__Direction__
Track down each line that has the word "scene" and copy it.

__Material__
━━━

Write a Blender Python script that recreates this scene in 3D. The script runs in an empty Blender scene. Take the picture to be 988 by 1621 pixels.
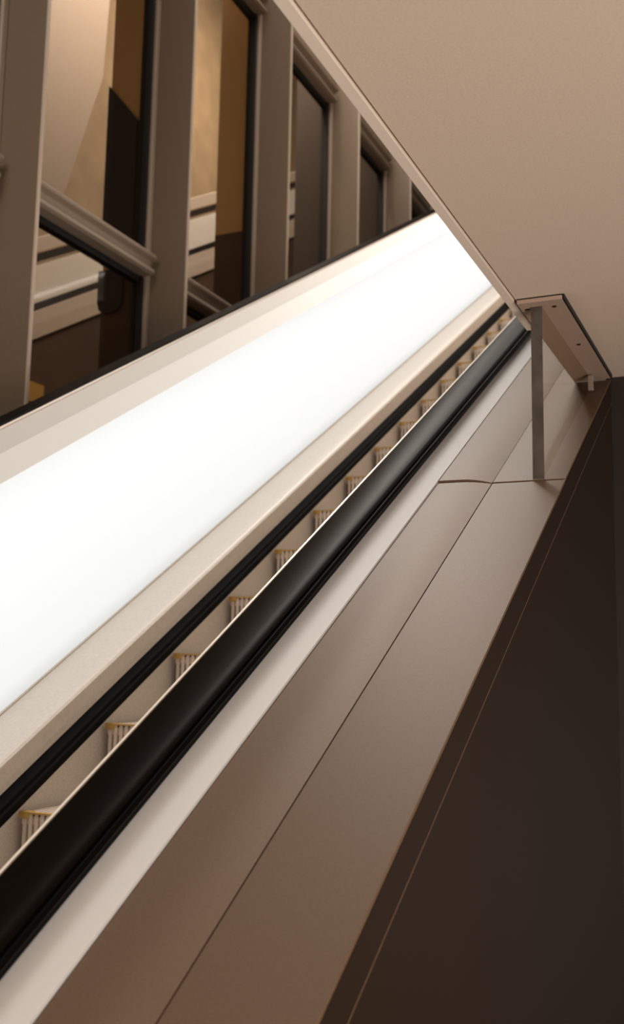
import bpy, bmesh, math, random
from mathutils import Matrix, Vector
random.seed(4)
C = bpy.context.scene.collection
T = math.tan(math.radians(30))          # incline of the escalator
R = math.radians

# ------------------------------------------------------------------ materials
def lin(c):
    return tuple(((v/255)/12.92 if v/255 <= .04045 else (((v/255)+.055)/1.055)**2.4) for v in c) + (1,)

def mat(name, rgb, rough=.5, metal=0., spec=.5, noise=0., scale=400., bump=0., emit=None, estr=0., stint=None):
    m = bpy.data.materials.new(name); m.use_nodes = True
    nt = m.node_tree; b = nt.nodes['Principled BSDF']
    b.inputs['Base Color'].default_value = lin(rgb)
    b.inputs['Roughness'].default_value = rough
    b.inputs['Metallic'].default_value = metal
    b.inputs['Specular IOR Level'].default_value = spec
    if stint: b.inputs['Specular Tint'].default_value = lin(stint)
    if emit:
        b.inputs['Emission Color'].default_value = lin(emit); b.inputs['Emission Strength'].default_value = estr
    if noise or bump:
        tc = nt.nodes.new('ShaderNodeTexCoord')
        n = nt.nodes.new('ShaderNodeTexNoise'); n.inputs['Scale'].default_value = scale; n.inputs['Detail'].default_value = 2
        nt.links.new(tc.outputs['Object'], n.inputs['Vector'])
        if noise:
            mp = nt.nodes.new('ShaderNodeMapRange')
            mp.inputs[1].default_value = .3; mp.inputs[2].default_value = .7
            mp.inputs[3].default_value = 1-noise; mp.inputs[4].default_value = 1+noise
            nt.links.new(n.outputs['Fac'], mp.inputs[0])
            mx = nt.nodes.new('ShaderNodeVectorMath'); mx.operation = 'SCALE'
            mx.inputs[0].default_value = lin(rgb)[:3]
            nt.links.new(mp.outputs[0], mx.inputs['Scale'])
            nt.links.new(mx.outputs[0], b.inputs['Base Color'])
        if bump:
            bp = nt.nodes.new('ShaderNodeBump'); bp.inputs['Strength'].default_value = bump; bp.inputs['Distance'].default_value = .002
            nt.links.new(n.outputs['Fac'], bp.inputs['Height']); nt.links.new(bp.outputs[0], b.inputs['Normal'])
    return m

def clear(name, tint, gloss, rough=.02):
    m = bpy.data.materials.new(name); m.use_nodes = True
    nt = m.node_tree; nt.nodes.remove(nt.nodes['Principled BSDF'])
    out = nt.nodes['Material Output']
    t = nt.nodes.new('ShaderNodeBsdfTransparent'); t.inputs[0].default_value = lin(tint)
    g = nt.nodes.new('ShaderNodeBsdfGlossy'); g.inputs['Roughness'].default_value = rough
    mx = nt.nodes.new('ShaderNodeMixShader'); mx.inputs[0].default_value = gloss
    nt.links.new(t.outputs[0], mx.inputs[1]); nt.links.new(g.outputs[0], mx.inputs[2]); nt.links.new(mx.outputs[0], out.inputs[0])
    return m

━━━

__Result__
Write a Blender Python script that recreates this scene in 3D. The script runs in an empty Blender scene. Take the picture to be 988 by 1621 pixels.
C = bpy.context.scene.collection